"I can't..(fill in the blank)

I can’t remember peoples names if I only hear them, but if I see them written down, no problem.

I have an excellent spatial sense, but I go by landmarks, not street names, so I’m terrible at trying to give anyone else directions.

I can whistle using lips and tongue, but have never mastered the two finger version despite lots of trying.

I can row a boat and paddle a canoe, can you?

Other people: “Can’t you hear how off you are?”
Me: “Yeah, but by the time I hear it it’s too late to do anything about it.”

Can’t snap my fingers, either.


The normal way to pronounce an R is by raising the back of the tongue to the palate. Raise the tip of the tongue instead to roll the R.

I’m ok with getting landmarks if the person doesn’t give me too many. Where I grew up some people give you five landmarks to watch for before where you actually have to turn.

After reading the latest “I Can’ts” I have another to add.

I cannot touch my toes from either the standing position or the sitting on the floor position. Never have, even as a kid. I’m not nor ever have been overweight, I’m in fairly good shape but unless I do a lot of bouncing, and I mean a lot, I can’t do it.

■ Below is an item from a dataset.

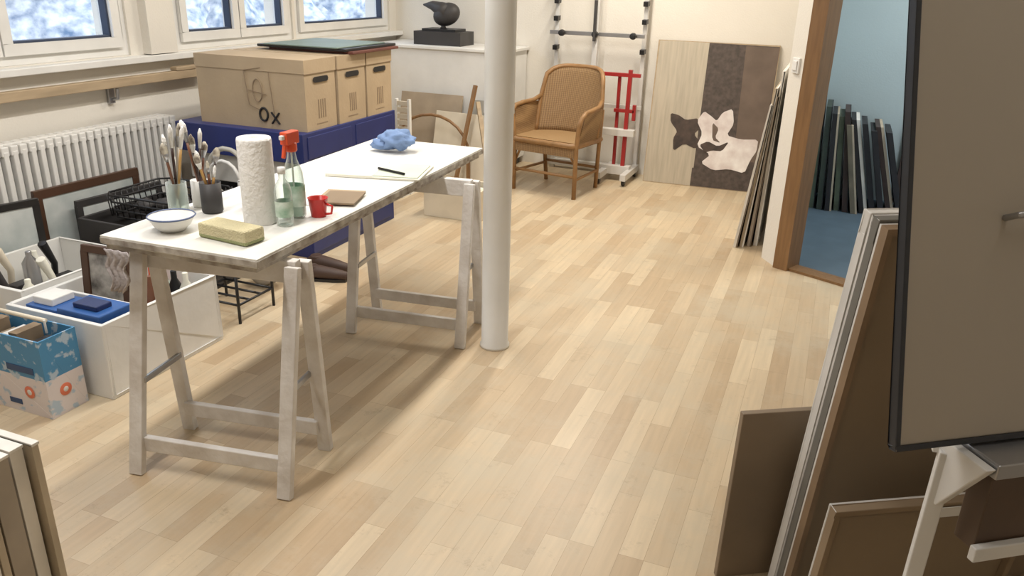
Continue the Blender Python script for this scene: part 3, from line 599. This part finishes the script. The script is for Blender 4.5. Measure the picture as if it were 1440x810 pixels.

Most smart phones have a voice to text feature. When you go to the text app, you’ll see a tiny microphone icon. Just tap that and speak normally, and the words magically appear on the screen. To end a sentence, just say “period”.

I can’t remember peoples names. Yes I’ve tried all the various mnemonic devices, still no luck, either I forget the device or I have to spend about 20 seconds working my way through it at which point the time in the conversation when I needed the name has passed.

I can read an entire book or watch an entire movie and not remember the names of the principal characters. When discussing it with my wife I’ll have to say “That black haired woman who was the love interest of the Hero.”

Oddly enough I’m really good at remembering numbers.

I can remember 17,159,327. I chose it as my favorite number after confirming it to be a prime.

Damn! I can’t whistle for my dog when I’m wearing my face mask. Can anyone whistle with their face mask on?

I can swim pretty well, above and below water. What I can’t do is do a somersault below water, frontwards or backwards. I always get water up my nose and into my sinuses. I have to hold my nose.

I’m a whiz at algebra and trigonometry. Geometry is kind of a struggle but I can slog my way through it. Calculus mostly eludes me. During my senior year I was out for two weeks due to an illness. I could never pick back up from where I left off to where the class was when I got back. Some mysterious link eluded me, or my brain was just being a calc-block.

My partner can’t fathom algebra where letters replace numbers. She also can’t read a Roman numeral clock at all, and a regular analog is a struggle too.

I can’t lie or bluff. I’m fairly well written and spoken, but ask me to come up with a false or made up definition for a word, or lie about the cards in my hand, make a bet against something I’m likely to lose, to the more serious kind of lies, I falter, stutter, break eye contact, mumble, etc. I’m crap at poker, and probably at being a criminal.

Can’t roll my R’s if my arse depended on it.

Have you tried using a wheel chair?

Despite several years on a swim team, I have never once performed a proper “flip turn.” I’m very comfortable in the water, but this move is beyond my ability.

I can’t wink my right eye. I can wink my left eye fine. I can’t snap fingers on my right hand. Left hand I can do fine though that ability is fading some. I am horrible at remembering names. There are two colleagues, one I’ve had for 20+ years, the other for about 5. Sometimes I just can’t recall their names. I know perfectly well they are, the names just won’t come. Other times it’s fine.

:trophy:

I Can’t Get No Satisfaction. This is not a joke answer.

I Can’t Believe It’s Not Butter. This is.

Hell, I can’t even whistle without a mask. I can sort of fake whistle by making a sharp “S” sound but that’s it.

I can’t wink my right eye either. I have trouble with names not related to my work; that’s because I the librarian at an elementary school and have my brain filled with names of students (including some who are long gone).

I can’t surf.

I can’t
I can’t
I can’t stand losing

My solution for that, in my food-preparation apron-wearing days, was to use one with long strings that I could wrap around to the front and tie in front. And if the strings are too short? I looped them through my side belt loops and tied them in front.

These days my only apron is a shop apron, and it has plastic fasteners, like those on backpack straps, so it’s a bit of a moot point.

I can’t put a bra on by hooking it behind me. I have to hook it in front, spin it around, and then put my arms through the straps. Then adjust.